At Heritage, DeMint has functioned on many occasions as the good cop to Mike Needham’s bad cop on legislative issues – most recently when it came to the battle over the AHCA.  More importantly, he took Heritage from the doldrums it inhabited in the aftermath of the Bush administration to having actual impact again – an impact told in the multiple independent think tank rankings that have gauged Heritage’s improvement.    He ruffled feathers, installing younger personnel with Hill backgrounds who slashed travel budgets. It’s an accurate critique to say DeMint politicized Heritage – but a politicized Heritage was better than the alternative of a happy think tank grown sleek and plump, promising its donors the sky but doing little to deliver on it.

Perhaps a post-DeMint regime will improve on this status, but that will require the loyalty and continued hard work of key staffers.
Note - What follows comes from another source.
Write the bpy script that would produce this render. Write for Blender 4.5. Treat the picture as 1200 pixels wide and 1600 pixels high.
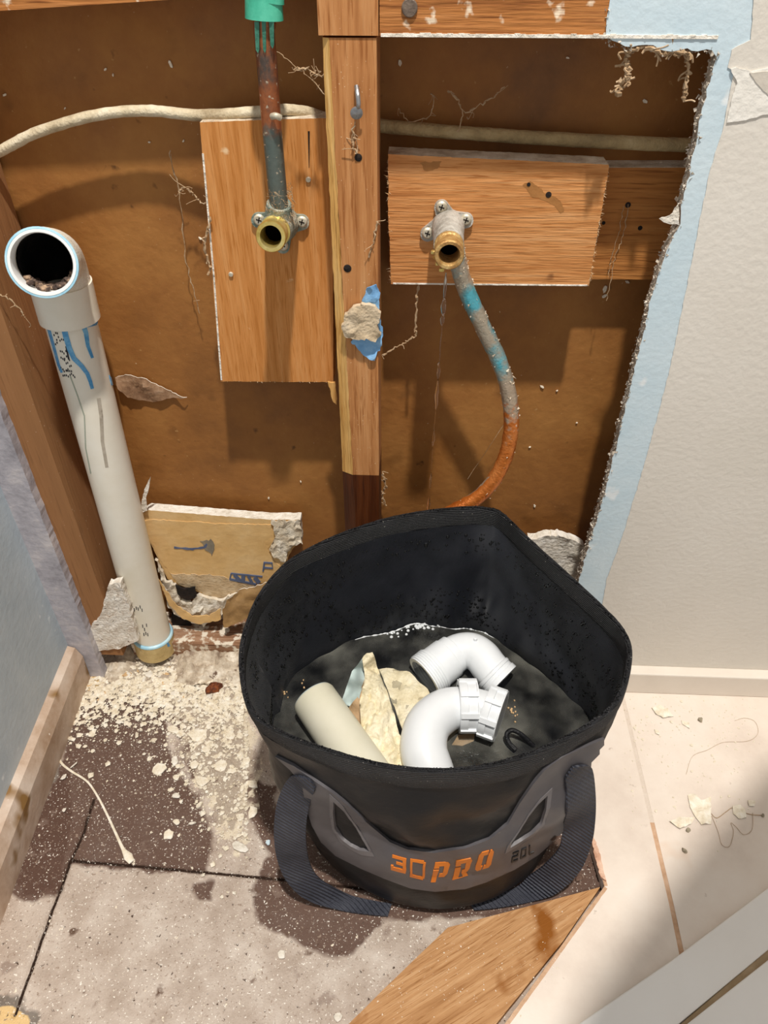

The fact that DeMint loyalists inside Heritage were rapidly knifed yesterday, in some cases after being pressured to sign non-disclosure agreements, does not bode well on that front. After organizations like this go through coups, they tend to hemorrhage young talent, soured on the idea that they are working for a place with different priorities than the ones they believed they were fighting for. They’re the ones who tend to read the comments.

The problem for Heritage now is the need to find a new leader. Ed Feulner is not a long term solution and Mike Needham will not be trusted by anyone with even a passing loyalty to DeMint given how this process played out. If the organization would like to establish themselves on sound footing, they will find a younger voice respected on policy grounds, with legislative and executive experience, who can speak to the full spectrum of Heritage’s issue set. Does anyone know what Bobby Jindal is up to these days?